Set exercise: Search the material for the word "Python" and copy each line that holds it.
START Supplied entries
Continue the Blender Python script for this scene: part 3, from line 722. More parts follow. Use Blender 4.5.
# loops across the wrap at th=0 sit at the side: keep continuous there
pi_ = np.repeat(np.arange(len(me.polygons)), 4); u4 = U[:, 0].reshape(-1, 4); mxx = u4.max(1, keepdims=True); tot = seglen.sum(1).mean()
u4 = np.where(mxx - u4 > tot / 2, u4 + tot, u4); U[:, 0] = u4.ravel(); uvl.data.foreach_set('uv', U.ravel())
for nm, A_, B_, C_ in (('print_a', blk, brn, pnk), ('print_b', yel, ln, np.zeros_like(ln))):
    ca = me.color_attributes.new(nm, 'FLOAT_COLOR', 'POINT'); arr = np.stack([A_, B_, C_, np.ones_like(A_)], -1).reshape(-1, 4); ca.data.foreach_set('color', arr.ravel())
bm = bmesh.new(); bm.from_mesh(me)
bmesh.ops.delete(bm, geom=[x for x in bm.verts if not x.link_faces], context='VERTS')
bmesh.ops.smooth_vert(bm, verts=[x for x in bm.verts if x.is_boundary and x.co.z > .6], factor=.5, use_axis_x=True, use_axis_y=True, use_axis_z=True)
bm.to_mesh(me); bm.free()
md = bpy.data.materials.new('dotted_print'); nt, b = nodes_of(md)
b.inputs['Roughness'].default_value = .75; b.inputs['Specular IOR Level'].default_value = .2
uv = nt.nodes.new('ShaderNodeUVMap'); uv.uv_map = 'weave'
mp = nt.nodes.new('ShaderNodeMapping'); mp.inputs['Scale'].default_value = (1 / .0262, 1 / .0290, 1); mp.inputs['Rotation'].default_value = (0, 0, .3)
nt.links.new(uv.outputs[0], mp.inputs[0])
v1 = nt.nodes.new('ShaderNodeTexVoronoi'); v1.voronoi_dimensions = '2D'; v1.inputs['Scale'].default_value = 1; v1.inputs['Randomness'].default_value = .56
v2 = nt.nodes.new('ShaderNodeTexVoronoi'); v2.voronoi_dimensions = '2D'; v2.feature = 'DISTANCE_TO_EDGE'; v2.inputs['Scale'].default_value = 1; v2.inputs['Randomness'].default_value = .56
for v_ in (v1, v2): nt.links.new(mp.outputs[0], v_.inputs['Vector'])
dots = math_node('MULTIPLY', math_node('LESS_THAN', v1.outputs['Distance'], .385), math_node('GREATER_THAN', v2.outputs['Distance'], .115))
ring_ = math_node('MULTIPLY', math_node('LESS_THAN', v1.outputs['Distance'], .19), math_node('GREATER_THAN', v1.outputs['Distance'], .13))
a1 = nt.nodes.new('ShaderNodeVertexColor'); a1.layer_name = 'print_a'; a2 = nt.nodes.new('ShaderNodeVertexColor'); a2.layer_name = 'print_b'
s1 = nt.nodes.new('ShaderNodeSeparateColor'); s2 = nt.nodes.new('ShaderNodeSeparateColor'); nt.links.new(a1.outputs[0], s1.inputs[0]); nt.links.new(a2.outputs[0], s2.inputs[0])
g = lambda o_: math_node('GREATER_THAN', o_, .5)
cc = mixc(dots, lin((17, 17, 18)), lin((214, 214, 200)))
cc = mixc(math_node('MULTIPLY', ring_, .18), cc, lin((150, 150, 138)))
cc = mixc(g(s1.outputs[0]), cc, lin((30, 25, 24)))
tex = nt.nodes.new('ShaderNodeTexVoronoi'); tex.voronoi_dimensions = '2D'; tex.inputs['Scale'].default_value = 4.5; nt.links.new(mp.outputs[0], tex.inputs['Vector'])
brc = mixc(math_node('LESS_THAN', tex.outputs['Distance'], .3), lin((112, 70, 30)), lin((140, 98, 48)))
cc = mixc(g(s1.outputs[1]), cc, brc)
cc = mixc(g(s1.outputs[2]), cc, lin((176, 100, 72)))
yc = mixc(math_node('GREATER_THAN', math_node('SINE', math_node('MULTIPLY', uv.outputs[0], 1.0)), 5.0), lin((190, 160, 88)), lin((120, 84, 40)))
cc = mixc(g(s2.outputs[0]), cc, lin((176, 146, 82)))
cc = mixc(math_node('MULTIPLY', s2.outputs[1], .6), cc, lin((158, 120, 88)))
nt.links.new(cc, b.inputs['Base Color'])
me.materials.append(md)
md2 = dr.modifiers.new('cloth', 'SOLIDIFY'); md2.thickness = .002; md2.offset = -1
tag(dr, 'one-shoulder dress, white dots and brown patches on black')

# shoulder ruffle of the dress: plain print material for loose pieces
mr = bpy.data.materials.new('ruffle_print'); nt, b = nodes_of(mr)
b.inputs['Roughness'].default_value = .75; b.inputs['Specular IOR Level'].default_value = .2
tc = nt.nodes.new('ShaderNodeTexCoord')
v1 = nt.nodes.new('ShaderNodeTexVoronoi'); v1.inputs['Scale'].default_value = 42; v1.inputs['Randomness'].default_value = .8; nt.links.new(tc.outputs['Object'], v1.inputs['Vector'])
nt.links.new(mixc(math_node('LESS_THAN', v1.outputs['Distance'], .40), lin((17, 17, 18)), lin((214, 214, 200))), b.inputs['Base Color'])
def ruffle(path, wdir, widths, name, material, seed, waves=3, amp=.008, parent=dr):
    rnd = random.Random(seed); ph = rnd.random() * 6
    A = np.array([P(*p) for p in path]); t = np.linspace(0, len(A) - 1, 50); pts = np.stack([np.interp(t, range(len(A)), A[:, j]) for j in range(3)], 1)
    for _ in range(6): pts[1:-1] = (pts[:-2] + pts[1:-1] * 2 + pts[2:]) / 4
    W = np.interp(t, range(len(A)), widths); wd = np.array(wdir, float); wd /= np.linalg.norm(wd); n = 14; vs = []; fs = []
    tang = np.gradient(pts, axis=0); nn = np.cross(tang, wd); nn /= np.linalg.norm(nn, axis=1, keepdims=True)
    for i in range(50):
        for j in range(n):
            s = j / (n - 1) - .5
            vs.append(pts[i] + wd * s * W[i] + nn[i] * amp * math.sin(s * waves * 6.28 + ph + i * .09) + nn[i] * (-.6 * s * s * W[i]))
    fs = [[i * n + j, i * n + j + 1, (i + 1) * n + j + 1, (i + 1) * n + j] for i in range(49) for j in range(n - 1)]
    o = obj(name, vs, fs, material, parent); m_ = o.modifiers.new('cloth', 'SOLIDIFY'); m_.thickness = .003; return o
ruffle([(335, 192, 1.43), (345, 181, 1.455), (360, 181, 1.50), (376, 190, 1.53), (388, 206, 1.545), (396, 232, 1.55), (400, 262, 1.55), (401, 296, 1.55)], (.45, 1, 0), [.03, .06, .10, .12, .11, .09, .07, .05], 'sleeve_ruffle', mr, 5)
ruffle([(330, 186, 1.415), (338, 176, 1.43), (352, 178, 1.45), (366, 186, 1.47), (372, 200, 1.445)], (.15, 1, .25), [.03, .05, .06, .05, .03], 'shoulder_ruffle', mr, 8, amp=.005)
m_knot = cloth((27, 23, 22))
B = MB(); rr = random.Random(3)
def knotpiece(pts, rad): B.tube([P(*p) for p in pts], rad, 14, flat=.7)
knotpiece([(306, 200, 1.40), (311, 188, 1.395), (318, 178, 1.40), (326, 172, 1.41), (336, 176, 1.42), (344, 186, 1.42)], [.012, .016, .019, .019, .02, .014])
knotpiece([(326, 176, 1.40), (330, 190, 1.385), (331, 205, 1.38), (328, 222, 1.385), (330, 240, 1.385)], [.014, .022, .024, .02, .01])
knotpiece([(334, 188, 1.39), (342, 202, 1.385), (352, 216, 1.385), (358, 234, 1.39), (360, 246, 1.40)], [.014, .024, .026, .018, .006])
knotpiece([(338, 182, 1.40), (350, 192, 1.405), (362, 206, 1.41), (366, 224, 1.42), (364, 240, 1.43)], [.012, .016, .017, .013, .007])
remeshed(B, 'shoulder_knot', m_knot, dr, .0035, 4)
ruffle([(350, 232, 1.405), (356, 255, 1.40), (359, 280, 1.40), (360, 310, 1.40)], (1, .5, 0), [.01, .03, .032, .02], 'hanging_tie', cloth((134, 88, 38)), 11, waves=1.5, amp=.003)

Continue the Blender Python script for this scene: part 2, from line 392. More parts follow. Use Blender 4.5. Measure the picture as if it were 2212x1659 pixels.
END Supplied entries
Solution:
Continue the Blender Python script for this scene: part 3, from line 722. More parts follow. Use Blender 4.5.
Continue the Blender Python script for this scene: part 2, from line 392. More parts follow. Use Blender 4.5. Measure the picture as if it were 2212x1659 pixels.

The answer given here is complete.